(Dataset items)
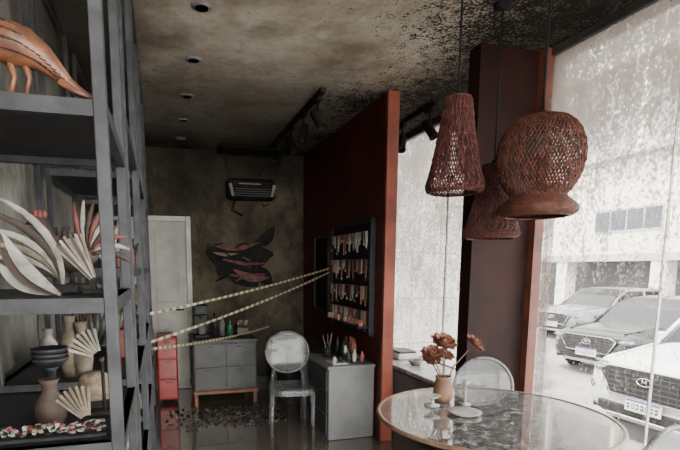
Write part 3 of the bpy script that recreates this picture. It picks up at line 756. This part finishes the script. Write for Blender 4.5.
def car(loc, ang, paint, L_=4.5, suv=True, name='car'):
    b = MB(); b.T = Matrix.Translation(loc) @ Matrix.Rotation(R(ang), 4, 'Z')
    m_tr = M('black_trim', (.015, .015, .015), None, 10, .5, spec=.3); m_gl = M('car_glass', (.02, .022, .025), (.015, .016, .018), 3, .12, spec=.3)
    m_lamp = M('headlamp', (.25, .26, .28), (.10, .11, .12), 20, .15, .3); m_ch = M('chrome', (.5, .5, .5), None, 10, .2, 1)
    k = 1.0 if suv else .88
    st = [(0.0, .42, .74*k, .62), (.03, .34, .84*k, .72), (.10, .28, .92*k, .81), (.25, .24, .975*k, .88), (.55, .22, 1.01*k, .915), (1.1, .22, 1.06*k, .92), (1.3, .22, 1.09*k, .92), (2.2, .22, 1.09*k, .925), (3.3, .22, 1.09*k, .92), (L_-.35, .24, 1.08*k, .89), (L_-.1, .30, 1.0*k, .83), (L_, .42, .85*k, .7)]
    seg = 32; V = []
    for x, zb, zt, hw in st:
        for j in range(seg):
            a = 2*math.pi*j/seg; ca, sa = math.cos(a), math.sin(a)
            y = hw*abs(ca)**.38*(1 if ca > 0 else -1); zz = (zb+zt)/2+(zt-zb)/2*abs(sa)**.42*(1 if sa > 0 else -1)
            if zz > (zb+zt)/2: y *= 1-.06*((zz-(zb+zt)/2)/((zt-zb)/2))
            V.append((x, y, zz))
    n = len(st)
    F = [(i*seg+j, (i+1)*seg+j, (i+1)*seg+(j+1) % seg, i*seg+(j+1) % seg) for i in range(n-1) for j in range(seg)]+[tuple(range(seg)), tuple((n-1)*seg+j for j in range(seg-1, -1, -1))]
    b.add(V, F, paint, True)
    rt = 1.64 if suv else 1.43; ws = 1.15
    gs = [(ws, 1.04*k, .80), (ws+.35, 1.0*k+.62*(rt-1.0*k), .74), (ws+.75, rt-.03, .66), (ws+1.3, rt, .66), (L_-1.1, rt-.03, .65), (L_-.55 if suv else L_-.8, rt-.25, .66), (L_-.2 if suv else L_-.45, 1.05*k, .72)]
    V = []; zb = 1.0*k
    for x, zt, hw in gs:
        V += [(x, -.84, zb), (x, -hw-.02, zt-.06), (x, -hw+.08, zt), (x, 0, zt+.015), (x, hw-.08, zt), (x, hw+.02, zt-.06), (x, .84, zb)]
    for i in range(len(gs)-1):
        for j in range(6):
            mt = paint if (j in (1, 2, 3, 4) and i in (2, 3)) else m_gl
            b.add([V[i*7+j], V[(i+1)*7+j], V[(i+1)*7+j+1], V[i*7+j+1]], [(0, 1, 2, 3)], mt, False)
    for s in (-1, 1):
        b.tube([(gs[0][0], s*.83, zb), (gs[1][0], s*.755, gs[1][1]-.05), (gs[2][0], s*.685, gs[2][1]-.05), (gs[4][0], s*.675, gs[4][1]-.05), (gs[5][0], s*.685, gs[5][1]-.05), (gs[6][0], s*.80, zb)], .03, paint, 8)
        xm = (gs[2][0]+gs[4][0])/2; b.tube([(xm, s*.845, zb), (xm, s*.69, rt-.06)], .03, paint if not suv else m_tr, 6)
        b.box((ws+.35, s*1.0, 1.08*k), (.12, .17, .11), paint, None, .03); b.box((ws+.35, s*.9, 1.04*k), (.05, .12, .03), m_tr)
        for x in (.85, L_-.85):
            b.lathe([(0, -.0), (.39, 0), (.40, .02), (0, .02)], (x, s*.915-.01, .36), m_tr, 28, axis=(0, s, 0))
            b.lathe([(.2, -.10), (.31, -.11), (.34, -.09), (.345, .0), (.34, .045), (.31, .06), (.23, .055), (.22, .03), (.05, .02), (0, .03)], (x, s*.90, .345), m_black, 28, axis=(0, s, 0))
            for q in range(5):
                a = R(72*q+10); b.box((x+math.cos(a)*.12, s*.955, .345+math.sin(a)*.12), (.22, .02, .045), m_ch, RY(-math.degrees(a)))
            b.lathe([(.215, .0), (.235, .0), (.235, .012), (.215, .012)], (x, s*.95, .345), m_ch, 28, axis=(0, s, 0))
        b.ell((.085, s*.67, .80*k), (.07, .13, .052), m_lamp, RZ(-s*25)); b.ell((.10, s*.72, .58*k), (.07, .10, .075), m_tr, RZ(-s*25)); b.ell((.055, s*.70, .58*k), (.05, .045, .045), m_lamp)
        b.box((.03, s*.62, .885*k), (.03, .26, .022), m_lamp, RZ(-s*22))
        b.box((L_-.04, s*.66, .85*k), (.05, .22, .14), m_redlac, RZ(s*20), .02)
        b.bx(.3, L_-.3, s*.90, s*.94, .22, .30, m_tr)
    hexp = [(-.02, -.56, .80*k), (-.02, -.42, .54*k), (-.02, .42, .54*k), (-.02, .56, .80*k), (-.02, .46, .87*k), (-.02, -.46, .87*k)]
    b.slab(hexp, (1, 0, 0), .05, m_tr)
    b.tube([Vector(p)+Vector((-.022, 0, 0)) for p in hexp+hexp[:1]], .010, m_ch, 6)
    for q in range(5): b.bx(-.055, -.04, -.45, .45, (.585+.055*q)*k, (.593+.055*q)*k, m_steel)
    for q in range(11): b.bx(-.052, -.04, -.45+q*.09-.004, -.45+q*.09+.004, .56*k, .855*k, m_steel)
    b.tube([Vector((-.06, .085*math.cos(2*math.pi*j/20), .745*k+.045*math.sin(2*math.pi*j/20))) for j in range(21)], .008, m_ch, 6)
    b.tube([(-.06, -.03, .715*k), (-.06, -.02, .775*k)], .007, m_ch, 6); b.tube([(-.06, .03, .715*k), (-.06, .02, .775*k)], .007, m_ch, 6); b.tube([(-.06, -.025, .745*k), (-.06, .025, .745*k)], .007, m_ch, 6)
    b.box((.06, 0, .37), (.16, 1.25, .16), m_tr, None, .04); b.box((.0, 0, .29), (.10, .9, .05), m_ch, None, .01)
    b.box((-.045, 0, .46), (.02, .42, .14), m_white, None, .004); b.box((-.056, 0, .517), (.004, .40, .022), M('plate_blue', (.03, .08, .35), None, 9, .4))
    for q in range(7): b.box((-.057, -.165+q*.055, .452), (.003, .030, .062), m_tr); b.box((-.059, -.165+q*.055, .452), (.003, .012, .022+.01*(q % 3)), m_white)
    for s in (-1, 1): b.tube([(.16, s*.55, .958*k), (.6, s*.60, 1.02*k), (1.0, s*.66, 1.06*k)], .012, paint, 6)
    b.finish(name)
m_wpaint = M('white_car_paint', (.58, .58, .58), (.53, .53, .53), 1, .25, coat=.4)
m_bpaint = M('black_car_paint', (.015, .016, .019), (.012, .013, .015), 1, .25, coat=.2, spec=.3)
m_spaint = M('silver_car_paint', (.16, .165, .17), (.13, .135, .14), 1, .3, .3, coat=.3)
car((5.15, 4.05, G), 1, m_wpaint, 4.4, True)
car((7.6, 7.2, G), 5, m_bpaint, 4.4, False)
car((10.6, 11.3, G), 4, m_spaint, 4.3, False)

# ------------------------------------------------------------ light
w = bpy.data.worlds.new('sky_world'); scene.world = w; w.use_nodes = True
nt = w.node_tree; bg = nt.nodes['Background']
sky = nt.nodes.new('ShaderNodeTexSky'); sky.sky_type = 'HOSEK_WILKIE'; sky.turbidity = 6; sky.ground_albedo = .5
sky.sun_direction = Vector((-.45, -.30, .84)).normalized()
mx = nt.nodes.new('ShaderNodeMix'); mx.data_type = 'RGBA'; mx.inputs[0].default_value = .8
nt.links.new(sky.outputs[0], mx.inputs[6]); mx.inputs[7].default_value = (1.0, .965, .92, 1)
nt.links.new(mx.outputs[2], bg.inputs[0]); bg.inputs[1].default_value = 18
sd = bpy.data.lights.new('sun', 'SUN'); sd.energy = 16; sd.angle = R(2); sd.color = (1, .94, .86)
so = bpy.data.objects.new('sun', sd); scene.collection.objects.link(so)
so.rotation_euler = Vector((.50, .25, -.84)).to_track_quat('-Z', 'Y').to_euler(); so.location = (-5, -5, 12)

# ------------------------------------------------------------ camera
cd = bpy.data.cameras.new('camera'); co = bpy.data.objects.new('camera', cd); scene.collection.objects.link(co)
co.location = (0, 0, 1.5); co.rotation_euler = (R(82), 0, R(-15.8))
cd.sensor_width = 36; cd.lens = 490/680*36; cd.shift_x = 40/680; cd.shift_y = 112/680; cd.clip_start = .05; cd.clip_end = 300
scene.camera = co
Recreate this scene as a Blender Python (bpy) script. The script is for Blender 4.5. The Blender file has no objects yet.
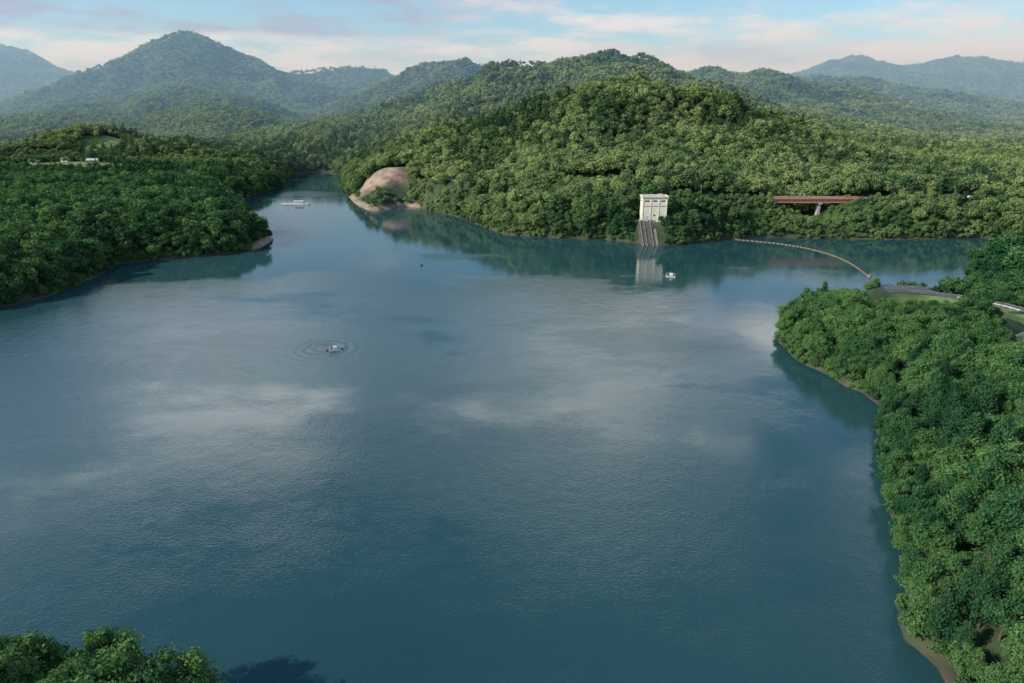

Challenge → Calculate how many lines of the material include the string "Blender", and state that number by itself.

Reply → 2